En el documento se reafirma el principio de igualdad ante la ley que está siendo cuestionada o directamente ignorada por los propulsores de un nuevo orden internacional que pretende forzar un igualitarismo desde la ley, impulsando políticas y acuerdos que pretenden reducir en la práctica nada menos que las libertades fundamentales de los estados democráticos.
Es verdad que esta Declaración de Consenso aún no se desliga del todo de los presupuestos de Conferencias como la del Cairo 94 sobre población o la de Beijing 95 sobre la mujer, pero trata de rectificar el rumbo y apartarse de la coerción que la interpretación ideológica extremista de dichos documentos ha devenido en contra de las mujeres de carne y hueso, los niños por nacer y otras poblaciones vulnerables en las últimas décadas de vaivenes diplomáticos en el mundo global.

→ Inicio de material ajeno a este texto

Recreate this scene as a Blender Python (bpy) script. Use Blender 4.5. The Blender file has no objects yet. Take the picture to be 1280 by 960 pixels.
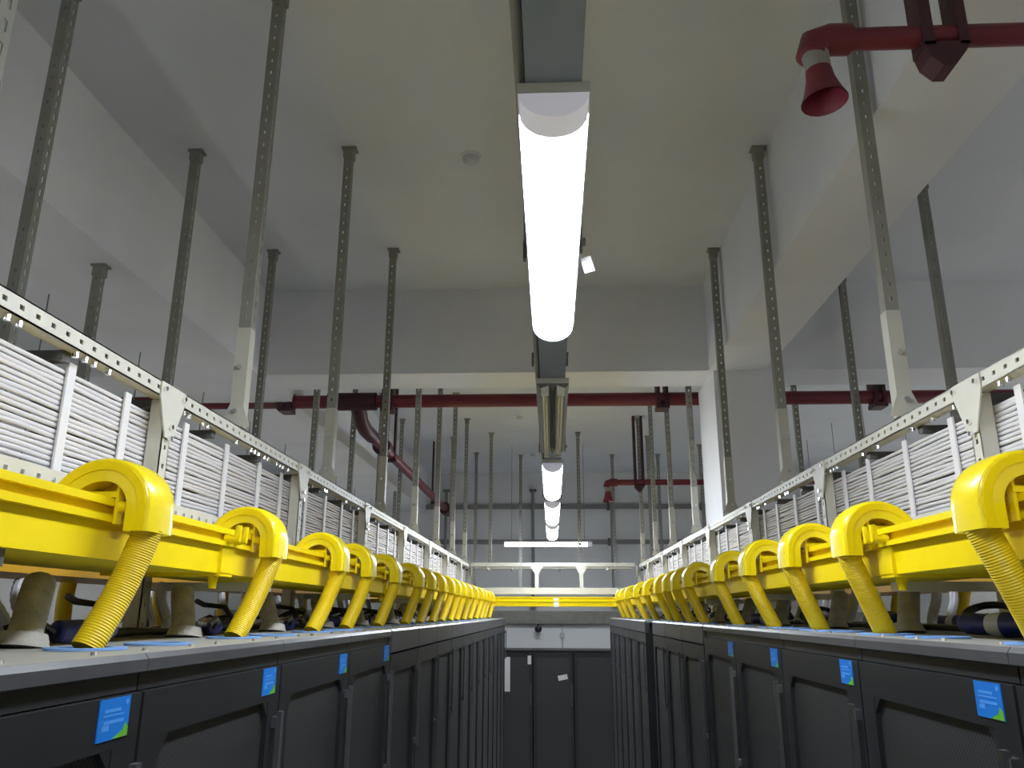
import bpy, bmesh, math, random
from mathutils import Vector, Matrix
random.seed(7)
SC = bpy.context.scene
COL = SC.collection
H = 2.25                      # camera height; the Z of every measured point is given relative to it

# ------------------------------------------------------------------ camera
F_PX = 1000.0
fw = Vector((690 - 640, 767 - 480, F_PX)).normalized()      # aisle direction (+Y) in image axes
up = Vector((14.0, 0, F_PX)); up.y = -(fw.x * up.x + fw.z * up.z) / fw.y; up.normalize()
rt = fw.cross(up)
cam_d = bpy.data.cameras.new('camera'); cam = bpy.data.objects.new('camera', cam_d); COL.objects.link(cam)
cam_d.sensor_width = 36; cam_d.lens = F_PX / 1280 * 36; cam_d.clip_start = .02; cam_d.clip_end = 60
R3 = Matrix(((rt.x, -rt.y, -rt.z), (fw.x, -fw.y, -fw.z), (up.x, -up.y, -up.z)))
cam.matrix_world = Matrix.Translation((0, 0, H)) @ R3.to_4x4()
SC.camera = cam

# ------------------------------------------------------------------ world, exposure
w = bpy.data.worlds.new('world'); SC.world = w; w.use_nodes = True
w.node_tree.nodes['Background'].inputs[0].default_value = (.5, .52, .55, 1)
w.node_tree.nodes['Background'].inputs[1].default_value = .02
vs = SC.view_settings
vs.view_transform = 'Standard'; vs.look = 'None'; vs.gamma = 1; vs.use_curve_mapping = False
vs.exposure = 0.0
LAMP_POWER = 50.0             # emission strength of a lit lamp's diffuser
FILL_POWER = 6.3              # emission strength of the unseen fill tubes added to the sides

# ------------------------------------------------------------------ materials
def mat(name, col, rough=.5, metal=0, noise=0, scale=8, bump=0, bscale=60, emit=0, spec=.5, coat=0, ecol=(.90, .97, 1.06)):
    m = bpy.data.materials.new(name); m.use_nodes = True
    nt = m.node_tree; b = nt.nodes['Principled BSDF']
    b.inputs['Base Color'].default_value = (*col, 1)
    b.inputs['Roughness'].default_value = rough; b.inputs['Metallic'].default_value = metal
    b.inputs['Specular IOR Level'].default_value = spec
    if coat: b.inputs['Coat Weight'].default_value = coat; b.inputs['Coat Roughness'].default_value = .12
    tc = nt.nodes.new('ShaderNodeTexCoord')
    if noise:
        n = nt.nodes.new('ShaderNodeTexNoise'); n.inputs['Scale'].default_value = scale; n.inputs['Detail'].default_value = 5
        nt.links.new(tc.outputs['Object'], n.inputs['Vector'])
        r = nt.nodes.new('ShaderNodeMapRange'); r.inputs['From Min'].default_value = .3; r.inputs['From Max'].default_value = .7
        r.inputs['To Min'].default_value = 1 - noise; r.inputs['To Max'].default_value = 1 + noise
        nt.links.new(n.outputs['Fac'], r.inputs['Value'])
        mx = nt.nodes.new('ShaderNodeVectorMath'); mx.operation = 'SCALE'; mx.inputs[0].default_value = col
        nt.links.new(r.outputs['Result'], mx.inputs['Scale']); nt.links.new(mx.outputs[0], b.inputs['Base Color'])
    if bump:
        n2 = nt.nodes.new('ShaderNodeTexNoise'); n2.inputs['Scale'].default_value = bscale; n2.inputs['Detail'].default_value = 4
        nt.links.new(tc.outputs['Object'], n2.inputs['Vector'])
        bp = nt.nodes.new('ShaderNodeBump'); bp.inputs['Strength'].default_value = bump; bp.inputs['Distance'].default_value = .01
        nt.links.new(n2.outputs['Fac'], bp.inputs['Height']); nt.links.new(bp.outputs[0], b.inputs['Normal'])
    if emit:
        b.inputs['Emission Color'].default_value = (*ecol, 1); b.inputs['Emission Strength'].default_value = emit
    return m

def mesh_mat():
    """perforated black steel: rows of small round holes"""
    m = mat('perforated_steel', (.03, .032, .034), .55)
    nt = m.node_tree; b = nt.nodes['Principled BSDF']
    tc = nt.nodes.new('ShaderNodeTexCoord'); mp = nt.nodes.new('ShaderNodeMapping'); mp.inputs['Scale'].default_value = (0, 150, 150)
    mp.inputs['Rotation'].default_value = (math.radians(45), 0, 0)
    v = nt.nodes.new('ShaderNodeTexVoronoi'); v.inputs['Randomness'].default_value = 0; v.inputs['Scale'].default_value = 1
    nt.links.new(tc.outputs['Object'], mp.inputs['Vector']); nt.links.new(mp.outputs[0], v.inputs['Vector'])
    r = nt.nodes.new('ShaderNodeValToRGB'); e = r.color_ramp.elements
    e[0].position = .32; e[0].color = (.004, .004, .004, 1); e[1].position = .42; e[1].color = (.038, .040, .042, 1)
    nt.links.new(v.outputs['Distance'], r.inputs[0]); nt.links.new(r.outputs[0], b.inputs['Base Color'])
    return m

M = dict(
    ceiling=mat('ceiling_paint', (.71, .735, .78), .9, noise=.05, scale=1.2, bump=.05),
    beam=mat('beam_paint', (.79, .80, .83), .9, noise=.05, scale=1.5, bump=.05),
    wall=mat('wall_paint', (.66, .67, .68), .85, noise=.04, scale=1.0),
    wall_low=mat('wall_panel_paint', (.86, .88, .92), .8, noise=.03, scale=1),
    floor=mat('floor_tile', (.70, .71, .72), .45, noise=.06, scale=3),
    steel=mat('beige_steel', (.62, .61, .54), .45, noise=.05, scale=12),
    hanger=mat('hanger_steel', (.25, .245, .215), .55, noise=.12, scale=9),
    sleeve=mat('pale_steel', (.50, .49, .43), .5, noise=.05),
    dark_steel=mat('dark_steel', (.12, .12, .12), .5, metal=.3, noise=.2),
    chrome=mat('bright_bolt', (.85, .85, .86), .15, metal=1),
    yellow=mat('yellow_plastic', (.90, .68, .002), .5, noise=.02, scale=20, spec=.2),
    yellow_gloss=mat('yellow_gloss_plastic', (.90, .70, .002), .28, noise=.02, scale=20, coat=.3),
    yellow_hose=mat('yellow_hose', (.74, .53, .006), .45, noise=.04, scale=30),
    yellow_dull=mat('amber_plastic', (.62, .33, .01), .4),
    cable=mat('white_cable', (.74, .73, .76), .5, noise=.04, scale=6),
    retainer=mat('white_strip', (.78, .77, .79), .5),
    cab=mat('cabinet_black', (.0135, .0145, .017), .42, noise=.15, scale=10),
    cab_edge=mat('cabinet_charcoal', (.062, .063, .069), .38, noise=.15, scale=14),
    cab_top=mat('cabinet_top_grey', (.30, .30, .285), .5, noise=.08, scale=10),
    mesh=mesh_mat(),
    chrome_dull=mat('handle_metal', (.5, .5, .5), .3, metal=1),
    blue=mat('sticker_blue', (.006, .17, .62), .45), blue_lt=mat('sticker_print', (.07, .30, .78), .45),
    green=mat('sticker_green', (.12, .42, .03), .45),
    ring=mat('blue_ring', (.19, .36, .72), .5), hole=mat('dark_hole', (.01, .012, .02), .8),
    red=mat('red_paint', (.15, .016, .028), .42, noise=.1, scale=6), red_dk=mat('dark_red_paint', (.05, .010, .018), .5, noise=.15, scale=8),
    grey_conduit=mat('grey_conduit', (.40, .385, .35), .7, noise=.25, scale=25, bump=.3, bscale=120),
    plug=mat('plug_blue', (.016, .022, .15), .3), plug_grey=mat('plug_grey', (.55, .56, .60), .4),
    black=mat('black_rubber', (.012, .012, .014), .35),
    white=mat('white_plastic', (.75, .75, .75), .4),
    lamp=mat('lamp_diffuser', (.9, .9, .9), .4, emit=LAMP_POWER),
    fill_tube=mat('fill_tube_glow', (.9, .9, .9), .4, emit=FILL_POWER, ecol=(1, .985, .91)),  # glow of the added fill tubes
    lamp_cap=mat('lamp_cap', (.72, .73, .84), .4, emit=.22, ecol=(.85, .85, 1)), lamp_body=mat('lamp_housing', (.60, .62, .64), .35, metal=.2),  # faint cap glow stands in for diffuser light shining through
    trunk=mat('trunking_grey', (.19, .23, .31), .5, noise=.06),
    tube_off=mat('tube_glass', (.42, .42, .40), .12, spec=.8), reflector=mat('lamp_reflector', (.30, .30, .29), .25, metal=.6),
    rail=mat('conduit_grey', (.20, .20, .20), .5), paper=mat('paper', (.62, .62, .62), .8),
)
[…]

La Declaración de Consenso pone de relieve que para promover “la igualdad de derechos” es indispensable “una asociación armoniosa” entre hombres y mujeres, en pos de su bienestar y el de su familia.
Es una señal de esperanza que la familia regrese a su sitio primordial como institución básica del progreso humano en un consenso internacional, ya que últimamente, debido a la presión de lobbies antifamilia, no aparece sino para ser criticada o manipulada arbitrariamente como títere de ejecución de programas que no tienen que ver con los valores genuinos de sus miembros.

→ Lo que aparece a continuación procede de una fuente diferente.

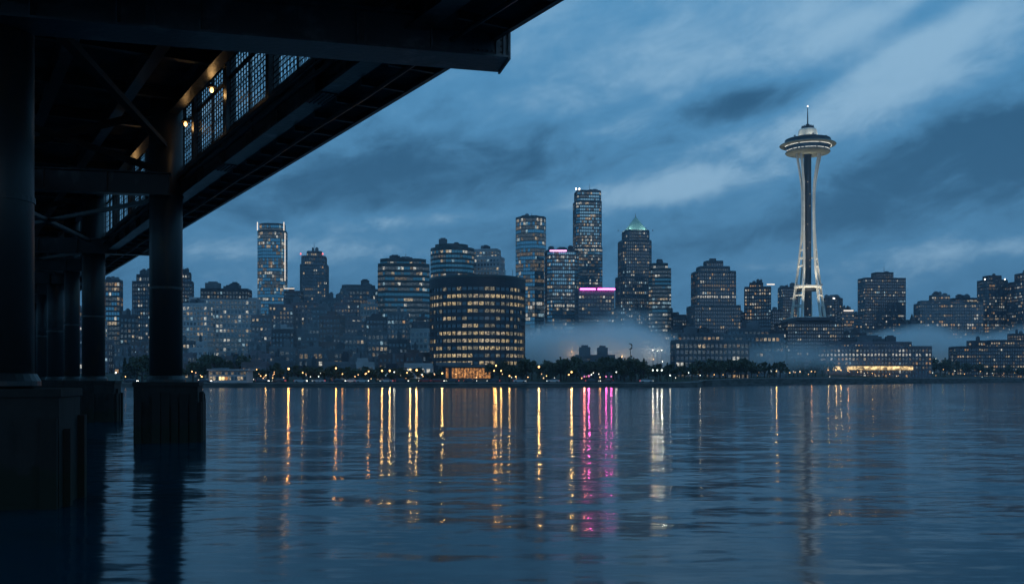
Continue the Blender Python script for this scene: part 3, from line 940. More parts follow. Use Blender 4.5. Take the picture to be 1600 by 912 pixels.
drum_roof = MB().lathe([(dr - 0.5, ztop + 0.003), (dr + 0.35, ztop + 0.003), (dr + 0.35, ztop + 1.1), (dr - 0.5, ztop + 1.1)], (dx, DY), 96).build('roof', 'wall_teal', drum)
rng = random.Random(9)
NW = 27
win_me = {}
for s in range(NR):
    z0, z1 = zr0 + (s + 0.08) * fhh, zr0 + (s + 0.52) * fhh
    rowp = (0.75, 0.8, 0.85, 0.5, 0.8, 0.35, 0.2, 0.45, 0.9, 0.9, 0.12)[s]
    on = True
    for j in range(NW):
        a0 = math.pi * 1.0 + math.pi * (j + 0.12) / NW
        a1 = math.pi * 1.0 + math.pi * (j + 0.88) / NW
        if rng.random() < 0.6:
            on = rng.random() < rowp * (0.55 if j < 6 else 1)
        matn = rng.choices(['lit_office', 'lit_office_low', 'lit_warm'], (5, 3, 2))[0] if on else ('lit_office_low' if rng.random() < 0.2 else 'glass_dark')
        rr = dr - 0.2
        m_ = MB()
        p = [(dx + rr * math.cos(a), DY + rr * math.sin(a)) for a in (a0, a1)]
        am = (a0 + a1) / 2
        m_.obox(((p[0][0] + p[1][0]) / 2, (p[0][1] + p[1][1]) / 2, (z0 + z1) / 2), ((p[1][0] - p[0][0]) / 2, (p[1][1] - p[0][1]) / 2, 0), (0.06 * math.cos(am), 0.06 * math.sin(am), 0), (0, 0, (z1 - z0) / 2))
        m_.build('window', matn, drum)
fins = MB()
for j in range(NW + 1):
    a = math.pi + math.pi * j / NW
    c_, s_ = math.cos(a), math.sin(a)
    fins.obox((dx + (dr - 0.02) * c_, DY + (dr - 0.02) * s_, (zr0 + ztop) / 2), (0.22 * c_, 0.22 * s_, 0), (-0.14 * s_, 0.14 * c_, 0), (0, 0, (ztop - zr0) / 2 - 0.1))
fins.build('mullions', 'wall_navy', drum, kind='stuff')
for k in range(9):
    a = rng.uniform(0, 6.28)
    q = rng.uniform(0.1, 0.75) * dr
    w = rng.uniform(1, 3)
    h = rng.uniform(1, 2.2)
    MB().box(dx + q * math.cos(a) - w, dx + q * math.cos(a) + w, DY + q * math.sin(a) - w * 0.7, DY + q * math.sin(a) + w * 0.7, ztop + 0.02, ztop + 1.1 + h).build('rooftop_unit', 'wall_grey', drum_roof)
for px in (712, 790, 801):
    MB().tube([(X(px, 440), 440, ztop + 0.5), (X(px, 440), 440, ztop + 4)], 0.12, 5).build('mast', 'metal_grey', drum_roof)

# glowing restaurant at the foot of the drum
RY = 405.0
rz = ground_z(X(730, RY), RY)
rest = empty('restaurant', (X(730, RY), RY, rz), 'glass fronted restaurant glowing orange at the foot of the drum', 'restaurant')
MB().box(X(690, RY), X(768, RY), RY, RY + 12, rz - 1, Z(573, RY)).build('wall', 'wall_dark', rest)
MB().box(X(686, RY), X(772, RY), RY - 1.8, RY + 12.5, Z(573, RY) + 0.003, Z(571, RY)).build('roof', 'wall_grey', rest)
for k in range(16):
    if k < 3 and k != 1:
        continue
    a, b = 692 + k * 4.7, 692 + (k + 1) * 4.7 - 0.7
    MB().box(X(a, RY), X(b, RY), RY - 0.12, RY - 0.01, Z(590.5, RY), Z(575, RY)).build('window_pane', 'lit_shop', rest)
for k in range(17):
    a = 691.6 + k * 4.7
    MB().box(X(a, RY) - 0.1, X(a, RY) + 0.1, RY - 0.3, RY - 0.005, rz - 0.5, Z(573, RY)).build('post', 'wall_navy', rest)
rl = bpy.data.lights.new('restaurant_glow', 'AREA')
rl.shape, rl.size, rl.size_y, rl.energy, rl.color = 'RECTANGLE', 15, 3, 14, (1.0, 0.45, 0.14)
rlo = bpy.data.objects.new('interior_light', rl)
COL.objects.link(rlo)
rlo.parent = rest
rlo.location = (0, -0.4, Z(582, RY) - rz)
rlo.rotation_euler = (R(90), 0, 0)
# low pale slab beside the drum (canopy)
can = empty('canopy', (X(700, 420), 420, ground_z(X(700, 420), 420)), 'low pale concrete canopy left of the glowing restaurant', 'canopy')
MB().box(X(682, 420), X(735, 420), 418, 428, Z(570.5, 420), Z(566, 420)).build('roof_slab', 'wall_grey', can)
for px in (686, 700, 716, 731):
    MB().box(X(px, 420) - 0.2, X(px, 420) + 0.2, 419, 419.4, 2, Z(570.5, 420) - 0.003).build('post', 'wall_grey', can)

# white pavilion on the promenade
PY = 350.0
pz = ground_z(X(357, PY), PY)
pav = empty('pavilion', (X(357, PY), PY, pz), 'low white pavilion with warm lit windows on the promenade', 'pavilion')
MB().box(X(326, PY), X(386, PY), PY, PY + 8, pz - 0.5, Z(578.5, PY)).build('wall', 'wall_pale', pav)
MB().box(X(324, PY), X(389, PY), PY - 0.8, PY + 8.6, Z(578.5, PY) + 0.003, Z(576.5, PY)).build('roof', 'wall_pale', pav)
MB().box(X(330, PY), X(352, PY), PY + 1, PY + 5, Z(576.5, PY) + 0.003, Z(574, PY)).build('rooftop_unit', 'wall_grey', pav)
rng = random.Random(3)
for k in range(12):
    a = 328 + k * 4.8
    MB().box(X(a, PY), X(a + 3.6, PY), PY - 0.1, PY - 0.01, Z(593.5, PY), Z(588, PY)).build('window', rng.choice(['lit_store', 'lit_warm', 'lit_shop', 'glass_dark']), pav)
    MB().box(X(a, PY), X(a + 3.6, PY), PY - 0.1, PY - 0.01, Z(585, PY), Z(581, PY)).build('window', rng.choice(['glass_dark', 'glass_dark', 'lit_dim']), pav)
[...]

La Declaración de Consenso pone de relieve, de forma sorprendente y para bien, la racional e inteligente posición de que “en ningún caso se debe promover el aborto como método de planificación de la familia”, devolviendo aire a una hasta ahora deshumanizada y agonizante diplomacia internacional, humillada, instrumentalizada y sometida a los caprichos de los lobbies abortistas, financiados por poderosos con intereses ajenos y contrarios a las naciones representadas en los encuentros oficiales.
Vuelve a reconocer la carta de ciudadanía universal a los niños más vulnerables de la Tierra hoy, en armonía con legislaciones como la paraguaya, al declarar que “el niño (…) necesita protección y cuidados especiales (…) tanto antes como después del nacimiento”, que “no existe el derecho al aborto” y que “la familia es el elemento natural y fundamental de la sociedad y tiene derecho a la protección de la sociedad y del Estado”...
¡Bravo!, ¿qué espera Paraguay para unirse?